Saturday, May 30, 2009

information_schema.tables.table_rows

Here's something to be aware of. The table_rows column in the information_schema.tables table does not accurately reflect the number of rows in the actual table.

This weekend I was moving a db from one host to another. As a good DBA, I took the row counts from each table I was moving so I could check it on the other side. When the copy was done, I queried information_schema.tables again and dumped the results to a file. Running the two files through diff, I found that almost every table had a different number of rows.

I knew that couldn't be possible because I used a method where nobody had access to these tables when I was doing the copy.
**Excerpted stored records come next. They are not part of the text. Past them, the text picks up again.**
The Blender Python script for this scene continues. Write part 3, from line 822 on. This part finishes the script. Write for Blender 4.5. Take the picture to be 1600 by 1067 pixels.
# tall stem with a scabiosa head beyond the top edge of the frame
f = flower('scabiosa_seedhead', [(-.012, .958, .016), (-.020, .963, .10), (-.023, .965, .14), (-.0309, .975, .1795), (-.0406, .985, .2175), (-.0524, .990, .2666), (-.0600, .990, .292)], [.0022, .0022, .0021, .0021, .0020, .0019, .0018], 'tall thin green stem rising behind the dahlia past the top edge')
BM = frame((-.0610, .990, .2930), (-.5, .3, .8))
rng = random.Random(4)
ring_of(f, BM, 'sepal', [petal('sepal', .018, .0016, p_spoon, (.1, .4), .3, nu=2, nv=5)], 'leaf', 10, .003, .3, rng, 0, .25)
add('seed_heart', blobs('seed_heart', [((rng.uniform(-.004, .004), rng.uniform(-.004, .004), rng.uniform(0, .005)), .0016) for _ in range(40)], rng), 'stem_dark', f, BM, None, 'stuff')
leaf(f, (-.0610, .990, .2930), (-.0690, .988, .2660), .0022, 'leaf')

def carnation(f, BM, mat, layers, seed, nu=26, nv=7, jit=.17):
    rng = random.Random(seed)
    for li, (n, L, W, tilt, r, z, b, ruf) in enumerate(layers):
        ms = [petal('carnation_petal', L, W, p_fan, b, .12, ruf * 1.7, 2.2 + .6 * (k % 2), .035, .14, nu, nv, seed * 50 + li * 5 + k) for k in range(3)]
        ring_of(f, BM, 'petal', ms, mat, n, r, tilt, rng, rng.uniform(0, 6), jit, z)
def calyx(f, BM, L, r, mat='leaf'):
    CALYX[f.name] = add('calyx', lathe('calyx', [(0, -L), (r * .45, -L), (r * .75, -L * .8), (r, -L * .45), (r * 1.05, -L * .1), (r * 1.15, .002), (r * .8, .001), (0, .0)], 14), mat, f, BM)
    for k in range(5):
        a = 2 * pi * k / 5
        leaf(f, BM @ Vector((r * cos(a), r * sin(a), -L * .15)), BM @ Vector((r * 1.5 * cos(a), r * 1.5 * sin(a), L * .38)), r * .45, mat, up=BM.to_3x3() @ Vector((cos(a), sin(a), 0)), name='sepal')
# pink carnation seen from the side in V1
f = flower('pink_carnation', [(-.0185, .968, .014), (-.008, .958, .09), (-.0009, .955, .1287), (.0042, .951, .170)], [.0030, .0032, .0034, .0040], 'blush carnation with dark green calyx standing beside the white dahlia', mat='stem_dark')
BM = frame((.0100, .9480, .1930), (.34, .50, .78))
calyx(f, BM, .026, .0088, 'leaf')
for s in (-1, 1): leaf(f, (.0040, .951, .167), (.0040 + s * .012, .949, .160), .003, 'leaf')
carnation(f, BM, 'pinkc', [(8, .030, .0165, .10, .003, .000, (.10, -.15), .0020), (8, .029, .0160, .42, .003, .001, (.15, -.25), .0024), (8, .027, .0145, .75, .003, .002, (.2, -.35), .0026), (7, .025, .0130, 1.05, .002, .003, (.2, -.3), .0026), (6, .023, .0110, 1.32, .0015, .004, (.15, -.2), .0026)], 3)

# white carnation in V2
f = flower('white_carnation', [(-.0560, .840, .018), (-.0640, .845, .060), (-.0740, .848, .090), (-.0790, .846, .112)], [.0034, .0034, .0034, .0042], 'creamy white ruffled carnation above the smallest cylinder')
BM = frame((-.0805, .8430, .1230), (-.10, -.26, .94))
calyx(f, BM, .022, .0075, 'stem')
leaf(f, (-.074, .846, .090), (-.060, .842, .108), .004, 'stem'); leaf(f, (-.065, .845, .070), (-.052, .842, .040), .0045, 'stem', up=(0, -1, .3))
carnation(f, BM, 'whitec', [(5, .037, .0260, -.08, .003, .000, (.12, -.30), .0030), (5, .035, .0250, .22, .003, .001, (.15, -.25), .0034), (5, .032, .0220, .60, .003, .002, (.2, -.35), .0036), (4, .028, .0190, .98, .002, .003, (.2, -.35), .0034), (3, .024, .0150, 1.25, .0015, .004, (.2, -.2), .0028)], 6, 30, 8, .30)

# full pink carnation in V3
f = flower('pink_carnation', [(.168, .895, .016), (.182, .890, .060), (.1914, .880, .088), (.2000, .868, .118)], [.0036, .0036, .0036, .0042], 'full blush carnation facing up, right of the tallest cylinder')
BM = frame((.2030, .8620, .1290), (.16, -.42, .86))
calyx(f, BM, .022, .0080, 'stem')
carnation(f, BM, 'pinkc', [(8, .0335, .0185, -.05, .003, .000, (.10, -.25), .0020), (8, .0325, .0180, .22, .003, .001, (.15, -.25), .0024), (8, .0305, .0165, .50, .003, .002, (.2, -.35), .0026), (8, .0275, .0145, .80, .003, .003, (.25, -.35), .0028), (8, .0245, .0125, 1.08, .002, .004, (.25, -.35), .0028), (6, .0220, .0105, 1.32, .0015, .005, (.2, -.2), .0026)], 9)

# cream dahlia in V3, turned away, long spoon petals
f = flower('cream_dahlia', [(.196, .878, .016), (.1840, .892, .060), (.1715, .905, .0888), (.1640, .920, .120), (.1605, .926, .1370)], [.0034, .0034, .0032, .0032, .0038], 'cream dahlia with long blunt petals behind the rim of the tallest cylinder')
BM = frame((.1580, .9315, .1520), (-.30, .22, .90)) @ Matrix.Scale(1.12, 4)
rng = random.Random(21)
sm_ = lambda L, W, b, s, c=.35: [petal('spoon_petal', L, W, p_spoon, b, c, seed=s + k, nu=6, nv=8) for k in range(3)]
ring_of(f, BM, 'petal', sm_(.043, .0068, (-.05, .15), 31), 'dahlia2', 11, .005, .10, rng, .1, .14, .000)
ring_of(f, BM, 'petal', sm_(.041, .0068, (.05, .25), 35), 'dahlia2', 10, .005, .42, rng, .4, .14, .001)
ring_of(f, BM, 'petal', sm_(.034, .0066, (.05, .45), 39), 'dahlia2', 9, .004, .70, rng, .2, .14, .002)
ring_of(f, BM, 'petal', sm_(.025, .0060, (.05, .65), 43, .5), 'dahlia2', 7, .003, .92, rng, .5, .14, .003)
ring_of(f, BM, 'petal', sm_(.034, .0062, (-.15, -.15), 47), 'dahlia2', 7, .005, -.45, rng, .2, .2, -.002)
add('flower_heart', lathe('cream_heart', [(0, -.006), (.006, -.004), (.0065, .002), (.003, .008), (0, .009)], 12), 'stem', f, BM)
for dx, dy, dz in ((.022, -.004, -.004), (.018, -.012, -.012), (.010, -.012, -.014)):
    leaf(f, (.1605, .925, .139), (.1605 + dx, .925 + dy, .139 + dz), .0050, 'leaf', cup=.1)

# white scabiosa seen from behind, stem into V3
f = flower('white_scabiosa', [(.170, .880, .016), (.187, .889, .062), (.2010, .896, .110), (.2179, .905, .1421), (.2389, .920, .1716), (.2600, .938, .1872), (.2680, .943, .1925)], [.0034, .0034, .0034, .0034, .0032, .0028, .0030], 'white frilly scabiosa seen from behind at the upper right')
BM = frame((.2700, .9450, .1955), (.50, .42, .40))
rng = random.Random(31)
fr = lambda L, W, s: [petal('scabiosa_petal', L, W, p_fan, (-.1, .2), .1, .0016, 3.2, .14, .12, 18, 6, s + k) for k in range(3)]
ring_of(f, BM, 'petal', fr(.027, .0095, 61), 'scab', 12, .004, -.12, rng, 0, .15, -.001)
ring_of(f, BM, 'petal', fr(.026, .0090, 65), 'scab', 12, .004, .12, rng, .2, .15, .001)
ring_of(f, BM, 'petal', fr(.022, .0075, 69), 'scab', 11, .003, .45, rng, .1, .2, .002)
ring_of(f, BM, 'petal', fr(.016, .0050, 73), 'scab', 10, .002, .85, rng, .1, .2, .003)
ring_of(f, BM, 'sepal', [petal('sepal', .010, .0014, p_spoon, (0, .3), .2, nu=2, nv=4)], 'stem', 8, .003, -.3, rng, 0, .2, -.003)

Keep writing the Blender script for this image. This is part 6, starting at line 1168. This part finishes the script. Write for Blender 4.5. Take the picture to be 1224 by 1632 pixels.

On serverA, the information_schema reported that table1 had 2337 rows. On serverB, the information_schema reported that table1 had 2341 rows after the move. Doing a "SELECT count(*) FROM table1" yeilded 2343 rows on both serverA and serverB.

5 comments:

Mohammad Lahlouh said...

do u talk about Myisam engine?

Mark Robson said...

This is a documented feature - the information_schema gives an estimate of the number of rows (only) in a InnoDB table.

It does a number of random index dives to estimate the cardinality of some unique index (presumably the primary key is a good candidate).

This gives an estimate which is good for the optimiser, but lousy if you want to know the exact number of rows.

The reason it doesn't count the rows is that that would involve determining exactly which ones were visible to the current transaction, which is expensive.

MyISAM has the luxury of not needing to worry about which rows are visible in which transaction (it doesn't support transactions)

Shlomi N. said...

Moreover,

Try and read the TABLE_ROWS value for a given InnoDB table 10 times, and find such deviation as 5x times larger or smaller values (my own experience; numbers may vary)

Roland Bouman said...

Hi!

I believe the same metric is also used by the optimizer. Basically, the value for TABLE_ROWS is an estimate that is supplied by the storage engine. The estimate need not be exact (that's up to the storage engine!) but the general idea is that the engine can provide this metric really quick in comparison to performing an exact count.

I know for sure MyISAM does provide exact values. I know for sure that InnoDB does not provide exact values (if it would, it would take considerably longer to produce the data).

I am unsure what the other engines do, but the point is, if you need exact counts, this is not the way to do it - always use SELECT COUNT(*) queries to obtain that data.

shantanu said...

So many people find it accidentally, doesn't mysql has some sort of "read this before using MySQL" paper?